Perhaps the most prominent of texts demonstrating anti-Semitic sentiment, that was to an extent successful in its aim of exacerbating Jewish discrimination persecution, chiefly in Russia, but also in Britain and the USA, was The Protocols of the Elders of Zion (or The Protocols of the Sages of Zions) , first published in the Russian Empire in 1904.

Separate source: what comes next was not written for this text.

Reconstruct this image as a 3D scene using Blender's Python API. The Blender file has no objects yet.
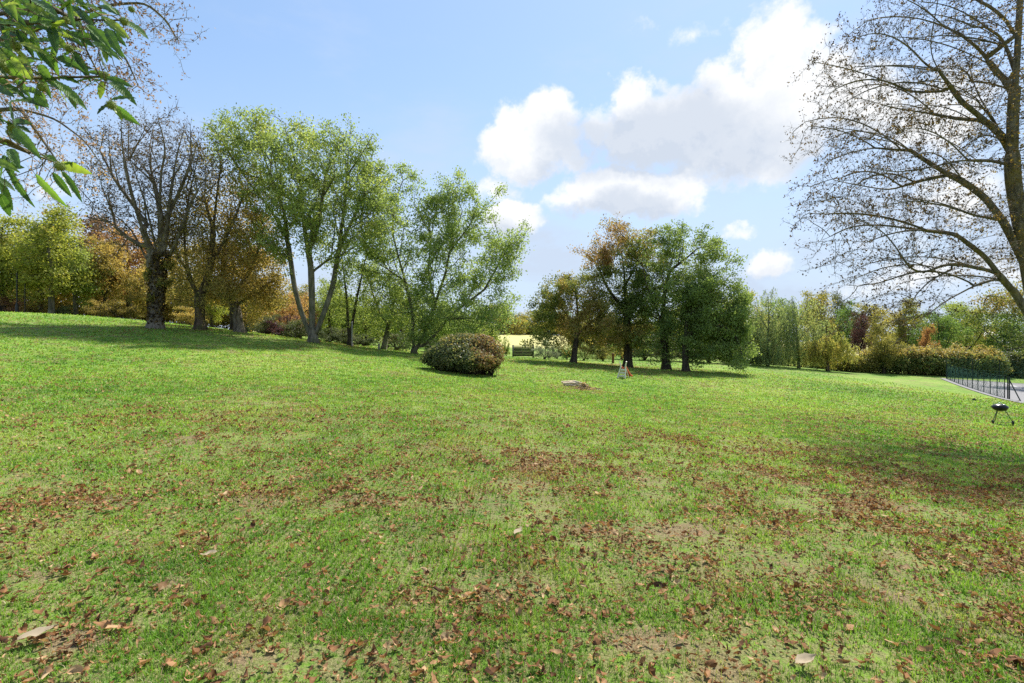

The Protocols were copied and translated in almost all European languages and in over 30 editions, with additional notes in the case of the USA. Indeed, Henry Ford was responsible for funding the printing and distribution of over 500,000 copies across North America. The document asserted that in a meeting with Jewish leaders, minutes were drawn up to dominate the world through a “government that will resemble… Vishnu’ and that the Jewish people will ‘be feeling the pulse of varying the public opinion’. The document was treated as legitimate by many, despite sceptics, until be officially debunked as plagiarised and a ‘literary forgery’ by Phillip Graves of the Times, with large sections revealed as being directly lifted from Maurice Joly’s The Dialogue in Hell between Machiavelli and Montesquieu, an 1864 satirical and fictional work criticising the regime of Napoleon. Despite its clear forgery, however, the Protocols remained influential in the justification of Nazi policy towards the Jewish people. Nazi leaders themselves recognised the Protocols as a work of pseud scholarship, with SS Commander Erich von dem Bach-Zelewski noting that the Jewish community had ‘no organisation whatsoever’ and that the Zazi theory that the Jewish people are a ‘highly organized group’, which the Protocols contributed to significantly, was ‘the greatest lie of anti-Semitism’. The influence of the Protocols, therefore, on the Nazi Leadership, does not lie in the fact that people genuinely believed it as a legitimate historical document, although some did and continue to do so, more as story arc, using the document as propaganda against Jews, thereby capitalising on a pre-existing Jewish prejudice and German nationalism, a political conviction that ran high amongst the German populace during the Nazi Party electoral successes in the years 1930-33. Moreover, Hitler referred to the Protocols in Mein Kampf, stating that ‘the important thing is that with positively terrifying certainty they reveal the nature and activity of the Jewish people’. This statement is indicative of the the Protocols being used as a pseudohistorical document to increase anti-Semitic persecution against Jews, ‘Despite conclusive proof that the Protocols were a gross forgery’ that Hitler was fully aware of.